-------- Dataset content

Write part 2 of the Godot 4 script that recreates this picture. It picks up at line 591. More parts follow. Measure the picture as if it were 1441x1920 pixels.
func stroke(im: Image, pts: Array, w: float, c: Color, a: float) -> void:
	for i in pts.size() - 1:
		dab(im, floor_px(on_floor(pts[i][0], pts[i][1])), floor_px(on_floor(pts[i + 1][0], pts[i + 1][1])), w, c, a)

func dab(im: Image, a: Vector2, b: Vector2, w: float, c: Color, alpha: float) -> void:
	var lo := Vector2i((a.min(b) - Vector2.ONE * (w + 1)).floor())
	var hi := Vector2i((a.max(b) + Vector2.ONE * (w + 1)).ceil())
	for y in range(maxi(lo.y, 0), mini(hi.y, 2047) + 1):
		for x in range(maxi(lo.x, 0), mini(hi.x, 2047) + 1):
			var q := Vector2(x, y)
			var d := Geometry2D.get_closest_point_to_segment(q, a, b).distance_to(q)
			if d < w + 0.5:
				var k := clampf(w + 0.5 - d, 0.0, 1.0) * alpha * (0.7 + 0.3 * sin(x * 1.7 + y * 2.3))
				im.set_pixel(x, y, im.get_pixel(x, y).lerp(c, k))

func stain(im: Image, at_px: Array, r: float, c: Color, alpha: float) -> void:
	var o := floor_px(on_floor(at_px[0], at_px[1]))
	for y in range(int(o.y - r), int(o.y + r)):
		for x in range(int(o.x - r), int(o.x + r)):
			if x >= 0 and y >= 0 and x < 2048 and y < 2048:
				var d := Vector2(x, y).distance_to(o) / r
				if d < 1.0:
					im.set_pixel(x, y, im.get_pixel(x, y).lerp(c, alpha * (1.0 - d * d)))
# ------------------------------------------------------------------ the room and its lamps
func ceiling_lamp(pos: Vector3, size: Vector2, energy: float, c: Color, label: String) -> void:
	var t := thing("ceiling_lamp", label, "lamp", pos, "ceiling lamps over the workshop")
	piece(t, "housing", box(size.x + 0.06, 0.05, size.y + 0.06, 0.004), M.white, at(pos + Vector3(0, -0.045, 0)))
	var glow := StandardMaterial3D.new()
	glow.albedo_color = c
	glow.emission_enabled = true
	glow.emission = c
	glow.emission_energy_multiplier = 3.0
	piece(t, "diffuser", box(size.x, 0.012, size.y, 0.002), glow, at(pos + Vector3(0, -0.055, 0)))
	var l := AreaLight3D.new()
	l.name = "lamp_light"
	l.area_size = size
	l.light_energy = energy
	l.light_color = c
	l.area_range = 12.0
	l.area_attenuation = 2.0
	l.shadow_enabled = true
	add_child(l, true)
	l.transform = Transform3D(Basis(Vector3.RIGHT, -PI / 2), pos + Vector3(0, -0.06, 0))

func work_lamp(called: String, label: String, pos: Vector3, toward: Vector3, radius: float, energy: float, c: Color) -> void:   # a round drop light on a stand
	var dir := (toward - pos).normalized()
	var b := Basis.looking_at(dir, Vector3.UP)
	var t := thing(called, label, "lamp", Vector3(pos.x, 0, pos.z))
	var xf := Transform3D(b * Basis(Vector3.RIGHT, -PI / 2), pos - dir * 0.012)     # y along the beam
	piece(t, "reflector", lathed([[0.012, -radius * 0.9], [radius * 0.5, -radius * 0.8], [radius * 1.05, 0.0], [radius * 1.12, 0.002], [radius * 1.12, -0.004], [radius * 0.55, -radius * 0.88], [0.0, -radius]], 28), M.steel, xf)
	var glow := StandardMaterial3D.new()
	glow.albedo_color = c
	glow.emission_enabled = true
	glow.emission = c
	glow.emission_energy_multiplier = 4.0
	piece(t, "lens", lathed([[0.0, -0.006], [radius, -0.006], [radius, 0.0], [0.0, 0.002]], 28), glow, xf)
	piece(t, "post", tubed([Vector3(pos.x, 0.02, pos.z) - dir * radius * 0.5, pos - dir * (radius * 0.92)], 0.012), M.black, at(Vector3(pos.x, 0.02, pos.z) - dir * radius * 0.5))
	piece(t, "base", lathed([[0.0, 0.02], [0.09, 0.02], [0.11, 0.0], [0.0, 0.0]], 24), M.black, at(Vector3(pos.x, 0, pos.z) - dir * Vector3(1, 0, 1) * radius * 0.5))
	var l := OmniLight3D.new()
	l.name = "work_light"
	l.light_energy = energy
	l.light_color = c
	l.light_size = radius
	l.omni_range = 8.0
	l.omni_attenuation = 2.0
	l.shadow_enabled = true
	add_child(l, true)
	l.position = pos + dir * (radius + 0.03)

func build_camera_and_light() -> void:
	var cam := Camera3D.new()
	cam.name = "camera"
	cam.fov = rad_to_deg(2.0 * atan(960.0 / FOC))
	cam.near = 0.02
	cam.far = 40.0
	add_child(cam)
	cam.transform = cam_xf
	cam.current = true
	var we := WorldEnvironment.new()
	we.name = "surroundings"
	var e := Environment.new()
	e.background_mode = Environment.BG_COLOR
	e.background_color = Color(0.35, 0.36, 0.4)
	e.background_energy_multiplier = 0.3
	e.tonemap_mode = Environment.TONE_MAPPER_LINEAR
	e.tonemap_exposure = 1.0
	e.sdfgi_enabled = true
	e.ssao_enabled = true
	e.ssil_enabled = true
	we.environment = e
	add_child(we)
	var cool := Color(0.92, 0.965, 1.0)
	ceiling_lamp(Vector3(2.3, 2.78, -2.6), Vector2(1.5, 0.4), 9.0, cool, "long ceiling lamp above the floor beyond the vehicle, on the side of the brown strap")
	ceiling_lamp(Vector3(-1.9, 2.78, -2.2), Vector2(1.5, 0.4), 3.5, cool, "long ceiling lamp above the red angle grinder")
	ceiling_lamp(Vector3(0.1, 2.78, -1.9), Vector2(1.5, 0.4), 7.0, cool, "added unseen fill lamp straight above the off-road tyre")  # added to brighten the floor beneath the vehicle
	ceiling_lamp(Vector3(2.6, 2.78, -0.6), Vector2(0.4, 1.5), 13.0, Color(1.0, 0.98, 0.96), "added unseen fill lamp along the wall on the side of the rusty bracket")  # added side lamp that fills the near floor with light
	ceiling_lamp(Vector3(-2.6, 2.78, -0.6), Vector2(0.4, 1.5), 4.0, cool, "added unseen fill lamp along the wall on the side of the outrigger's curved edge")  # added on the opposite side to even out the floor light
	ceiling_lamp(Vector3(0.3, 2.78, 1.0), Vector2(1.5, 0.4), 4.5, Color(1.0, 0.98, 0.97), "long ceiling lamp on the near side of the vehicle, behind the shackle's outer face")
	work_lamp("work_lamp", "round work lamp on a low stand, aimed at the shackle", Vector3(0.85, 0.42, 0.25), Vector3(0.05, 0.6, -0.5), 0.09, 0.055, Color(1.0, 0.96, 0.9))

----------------

▸ Instruction
Would you give the material above again, complete and exact?

▸ The reply
Write part 2 of the Godot 4 script that recreates this picture. It picks up at line 591. More parts follow. Measure the picture as if it were 1441x1920 pixels.
func stroke(im: Image, pts: Array, w: float, c: Color, a: float) -> void:
	for i in pts.size() - 1:
		dab(im, floor_px(on_floor(pts[i][0], pts[i][1])), floor_px(on_floor(pts[i + 1][0], pts[i + 1][1])), w, c, a)

func dab(im: Image, a: Vector2, b: Vector2, w: float, c: Color, alpha: float) -> void:
	var lo := Vector2i((a.min(b) - Vector2.ONE * (w + 1)).floor())
	var hi := Vector2i((a.max(b) + Vector2.ONE * (w + 1)).ceil())
	for y in range(maxi(lo.y, 0), mini(hi.y, 2047) + 1):
		for x in range(maxi(lo.x, 0), mini(hi.x, 2047) + 1):
			var q := Vector2(x, y)
			var d := Geometry2D.get_closest_point_to_segment(q, a, b).distance_to(q)
			if d < w + 0.5:
				var k := clampf(w + 0.5 - d, 0.0, 1.0) * alpha * (0.7 + 0.3 * sin(x * 1.7 + y * 2.3))
				im.set_pixel(x, y, im.get_pixel(x, y).lerp(c, k))

func stain(im: Image, at_px: Array, r: float, c: Color, alpha: float) -> void:
	var o := floor_px(on_floor(at_px[0], at_px[1]))
	for y in range(int(o.y - r), int(o.y + r)):
		for x in range(int(o.x - r), int(o.x + r)):
			if x >= 0 and y >= 0 and x < 2048 and y < 2048:
				var d := Vector2(x, y).distance_to(o) / r
				if d < 1.0:
					im.set_pixel(x, y, im.get_pixel(x, y).lerp(c, alpha * (1.0 - d * d)))
# ------------------------------------------------------------------ the room and its lamps
func ceiling_lamp(pos: Vector3, size: Vector2, energy: float, c: Color, label: String) -> void:
	var t := thing("ceiling_lamp", label, "lamp", pos, "ceiling lamps over the workshop")
	piece(t, "housing", box(size.x + 0.06, 0.05, size.y + 0.06, 0.004), M.white, at(pos + Vector3(0, -0.045, 0)))
	var glow := StandardMaterial3D.new()
	glow.albedo_color = c
	glow.emission_enabled = true
	glow.emission = c
	glow.emission_energy_multiplier = 3.0
	piece(t, "diffuser", box(size.x, 0.012, size.y, 0.002), glow, at(pos + Vector3(0, -0.055, 0)))
	var l := AreaLight3D.new()
	l.name = "lamp_light"
	l.area_size = size
	l.light_energy = energy
	l.light_color = c
	l.area_range = 12.0
	l.area_attenuation = 2.0
	l.shadow_enabled = true
	add_child(l, true)
	l.transform = Transform3D(Basis(Vector3.RIGHT, -PI / 2), pos + Vector3(0, -0.06, 0))

func work_lamp(called: String, label: String, pos: Vector3, toward: Vector3, radius: float, energy: float, c: Color) -> void:   # a round drop light on a stand
	var dir := (toward - pos).normalized()
	var b := Basis.looking_at(dir, Vector3.UP)
	var t := thing(called, label, "lamp", Vector3(pos.x, 0, pos.z))
	var xf := Transform3D(b * Basis(Vector3.RIGHT, -PI / 2), pos - dir * 0.012)     # y along the beam
	piece(t, "reflector", lathed([[0.012, -radius * 0.9], [radius * 0.5, -radius * 0.8], [radius * 1.05, 0.0], [radius * 1.12, 0.002], [radius * 1.12, -0.004], [radius * 0.55, -radius * 0.88], [0.0, -radius]], 28), M.steel, xf)
	var glow := StandardMaterial3D.new()
	glow.albedo_color = c
	glow.emission_enabled = true
	glow.emission = c
	glow.emission_energy_multiplier = 4.0
	piece(t, "lens", lathed([[0.0, -0.006], [radius, -0.006], [radius, 0.0], [0.0, 0.002]], 28), glow, xf)
	piece(t, "post", tubed([Vector3(pos.x, 0.02, pos.z) - dir * radius * 0.5, pos - dir * (radius * 0.92)], 0.012), M.black, at(Vector3(pos.x, 0.02, pos.z) - dir * radius * 0.5))
	piece(t, "base", lathed([[0.0, 0.02], [0.09, 0.02], [0.11, 0.0], [0.0, 0.0]], 24), M.black, at(Vector3(pos.x, 0, pos.z) - dir * Vector3(1, 0, 1) * radius * 0.5))
	var l := OmniLight3D.new()
	l.name = "work_light"
	l.light_energy = energy
	l.light_color = c
	l.light_size = radius
	l.omni_range = 8.0
	l.omni_attenuation = 2.0
	l.shadow_enabled = true
	add_child(l, true)
	l.position = pos + dir * (radius + 0.03)

func build_camera_and_light() -> void:
	var cam := Camera3D.new()
	cam.name = "camera"
	cam.fov = rad_to_deg(2.0 * atan(960.0 / FOC))
	cam.near = 0.02
	cam.far = 40.0
	add_child(cam)
	cam.transform = cam_xf
	cam.current = true
	var we := WorldEnvironment.new()
	we.name = "surroundings"
	var e := Environment.new()
	e.background_mode = Environment.BG_COLOR
	e.background_color = Color(0.35, 0.36, 0.4)
	e.background_energy_multiplier = 0.3
	e.tonemap_mode = Environment.TONE_MAPPER_LINEAR
	e.tonemap_exposure = 1.0
	e.sdfgi_enabled = true
	e.ssao_enabled = true
	e.ssil_enabled = true
	we.environment = e
	add_child(we)
	var cool := Color(0.92, 0.965, 1.0)
	ceiling_lamp(Vector3(2.3, 2.78, -2.6), Vector2(1.5, 0.4), 9.0, cool, "long ceiling lamp above the floor beyond the vehicle, on the side of the brown strap")
	ceiling_lamp(Vector3(-1.9, 2.78, -2.2), Vector2(1.5, 0.4), 3.5, cool, "long ceiling lamp above the red angle grinder")
	ceiling_lamp(Vector3(0.1, 2.78, -1.9), Vector2(1.5, 0.4), 7.0, cool, "added unseen fill lamp straight above the off-road tyre")  # added to brighten the floor beneath the vehicle
	ceiling_lamp(Vector3(2.6, 2.78, -0.6), Vector2(0.4, 1.5), 13.0, Color(1.0, 0.98, 0.96), "added unseen fill lamp along the wall on the side of the rusty bracket")  # added side lamp that fills the near floor with light
	ceiling_lamp(Vector3(-2.6, 2.78, -0.6), Vector2(0.4, 1.5), 4.0, cool, "added unseen fill lamp along the wall on the side of the outrigger's curved edge")  # added on the opposite side to even out the floor light
	ceiling_lamp(Vector3(0.3, 2.78, 1.0), Vector2(1.5, 0.4), 4.5, Color(1.0, 0.98, 0.97), "long ceiling lamp on the near side of the vehicle, behind the shackle's outer face")
	work_lamp("work_lamp", "round work lamp on a low stand, aimed at the shackle", Vector3(0.85, 0.42, 0.25), Vector3(0.05, 0.6, -0.5), 0.09, 0.055, Color(1.0, 0.96, 0.9))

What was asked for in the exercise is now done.